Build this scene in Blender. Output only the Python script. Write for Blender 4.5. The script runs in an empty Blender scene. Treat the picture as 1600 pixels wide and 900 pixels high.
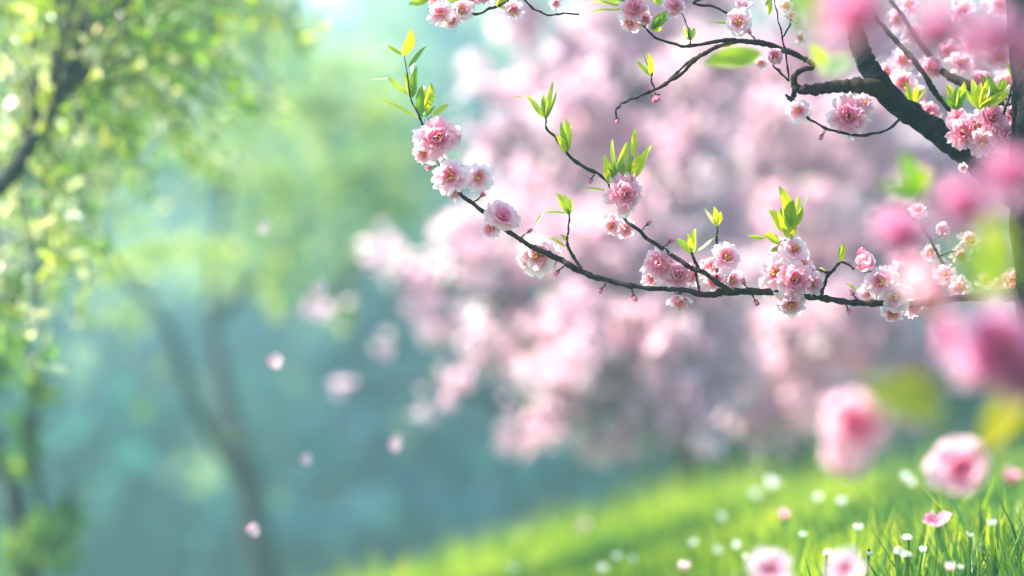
import bpy, math, random
from mathutils import Vector, Matrix, Quaternion, noise

R = math.radians
rnd = random.Random(11)
scene = bpy.context.scene
COL = scene.collection

# ------------------------------------------------------------------ camera, sky, sun, exposure
CAMZ = 1.0
LENS = 85.0
S = 36.0 / LENS / 1600.0            # metres per photo pixel at one metre
cam_data = bpy.data.cameras.new('camera')
cam = bpy.data.objects.new('camera', cam_data)
COL.objects.link(cam)
cam.location = (0, 0, CAMZ)
cam.rotation_euler = (R(90), 0, 0)
cam_data.lens = LENS
cam_data.sensor_width = 36
cam_data.clip_start = 0.05
cam_data.clip_end = 600
cam_data.dof.use_dof = True
cam_data.dof.focus_distance = 2.04
cam_data.dof.aperture_fstop = 2.7
scene.camera = cam

SUN_DIR = Vector((-0.62, 0.10, 0.78)).normalized()      # towards the sun: behind the scene, up on the left
elev = math.asin(SUN_DIR.z)
azim = math.atan2(SUN_DIR.x, SUN_DIR.y)
world = bpy.data.worlds.new('World')
scene.world = world
world.use_nodes = True
nt = world.node_tree
sky = nt.nodes.new('ShaderNodeTexSky')
sky.sky_type = 'NISHITA'
sky.sun_disc = False
sky.sun_elevation = elev
sky.sun_rotation = azim
sky.air_density = 1.0
sky.dust_density = 1.0
sky.ozone_density = 1.5
bg = nt.nodes['Background']
bg.inputs['Strength'].default_value = 0.12
nt.links.new(sky.outputs[0], bg.inputs[0])

sun_data = bpy.data.lights.new('sun', 'SUN')
sun_data.energy = 5.0
sun_data.angle = R(0.5)
sun_data.color = (1.0, 0.93, 0.80)
sun = bpy.data.objects.new('sun', sun_data)
COL.objects.link(sun)
sun.rotation_euler = (-SUN_DIR).to_track_quat('-Z', 'Y').to_euler()
sun.location = (-6, 8, 9)

vs = scene.view_settings
vs.view_transform = 'Standard'
vs.look = 'None'
vs.exposure = 1.97
vs.gamma = 1.0
vs.use_curve_mapping = False
scene.cycles.max_bounces = 10
scene.cycles.diffuse_bounces = 8
scene.cycles.transmission_bounces = 4
scene.cycles.volume_bounces = 1
scene.cycles.sample_clamp_indirect = 8.0
scene.cycles.use_denoising = True
HAZE_DENSITY = 0.0125
HAZE_COLOUR = (0.49, 0.82, 0.91)


def P(px, py, d):
    """point seen at photo pixel px, py (1600 x 900) at d metres from the lens"""
    return Vector(((px - 800) * S * d, d, CAMZ - (py - 450) * S * d))


# ------------------------------------------------------------------ mesh building
class MB:
    def __init__(self):
        self.v, self.f, self.m, self.c = [], [], [], []

    def add(self, verts, faces, cols, mat=0):
        o = len(self.v)
        self.v += [tuple(p) for p in verts]
        self.c += cols
        self.f += [tuple(i + o for i in q) for q in faces]
        self.m += [mat] * len(faces)

    def mesh(self, name, mats, base=None):
        me = bpy.data.meshes.new(name)
        vv = self.v
        if base is not None:
            bx, by, bz = base
            vv = [(x - bx, y - by, z - bz) for x, y, z in vv]
        me.from_pydata(vv, [], self.f)
        at = me.color_attributes.new('pigment', 'FLOAT_COLOR', 'POINT')
        flat = []
        for c in self.c:
            flat += [c[0], c[1], c[2], 1.0]
        at.data.foreach_set('color', flat)
        for m in mats:
            me.materials.append(m)
        me.polygons.foreach_set('material_index', self.m)
        me.polygons.foreach_set('use_smooth', [True] * len(self.f))
        me.update()
        return me


def jit(c, a, r=rnd):
    k = 1 + r.uniform(-a, a)
    return tuple(max(0.0, min(1.0, x * k * (1 + r.uniform(-a, a) * .35))) for x in c)


def mixc(a, b, t):
    return tuple(x + (y - x) * t for x, y in zip(a, b))


def smooth(pts, n=6):
    """Catmull-Rom through (Vector, radius) pairs"""
    out = []
    N = len(pts)
    for i in range(N - 1):
        p0 = pts[max(i - 1, 0)]; p1 = pts[i]; p2 = pts[i + 1]; p3 = pts[min(i + 2, N - 1)]
        for k in range(n):
            t = k / n
            a = [0.5 * ((2 * b) + (c - a_) * t + (2 * a_ - 5 * b + 4 * c - d) * t * t + (-a_ + 3 * b - 3 * c + d) * t ** 3)
                 for a_, b, c, d in zip(p0[0], p1[0], p2[0], p3[0])]
            out.append((Vector(a), p1[1] + (p2[1] - p1[1]) * t))
    out.append((Vector(pts[-1][0]), pts[-1][1]))
    return out


def tube(mb, pts, sides=8, mat=0, col=(.05, .04, .035), rough=0.12, n=6, knots=0.0, seed=0):
    pts = smooth(pts, n)
    L = len(pts)
    up = Vector((0.13, 0.31, 0.94))
    verts, cols = [], []
    r_ = random.Random(seed)
    for i, (p, r) in enumerate(pts):
        t = (pts[min(i + 1, L - 1)][0] - pts[max(i - 1, 0)][0])
        if t.length < 1e-9:
            t = Vector((0, 0, 1))
        t.normalize()
        a = t.cross(up)
        if a.length < .05:
            a = t.cross(Vector((1, 0, 0)))
        a.normalize()
        b = t.cross(a)
        kn = 1 + (knots * min(1.0, .0022 / max(r, 1e-4)) * (1 if r_.random() < .22 else 0))
        for k in range(sides):
            an = 2 * math.pi * k / sides
            d = a * math.cos(an) + b * math.sin(an)
            q = p + d * r
            w = noise.noise(q * (0.35 / max(r, .002)) + Vector((seed * 3.1, 0, 0)))
            verts.append(p + d * r * kn * (1 + rough * w * 1.6))
            cols.append(jit(col, .12, r_))
    faces = []
    for i in range(L - 1):
        for k in range(sides):
            k2 = (k + 1) % sides
            faces.append((i * sides + k, i * sides + k2, (i + 1) * sides + k2, (i + 1) * sides + k))
    verts.append(pts[0][0]); cols.append(col)
    verts.append(pts[-1][0]); cols.append(col)
    e = len(verts)
    for k in range(sides):
        k2 = (k + 1) % sides
        faces.append((e - 2, k2, k))
        faces.append((e - 1, (L - 1) * sides + k, (L - 1) * sides + k2))
    mb.add(verts, faces, cols, mat)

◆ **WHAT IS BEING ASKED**
Take the lines from the start of the material to the line with "from mathutils import", both included, and transcribe them exactly without the pictures.

◆ **EXERCISE OUTPUT**
Build this scene in Blender. Output only the Python script. Write for Blender 4.5. The script runs in an empty Blender scene. Treat the picture as 1600 pixels wide and 900 pixels high.
import bpy, math, random
from mathutils import Vector, Matrix, Quaternion, noise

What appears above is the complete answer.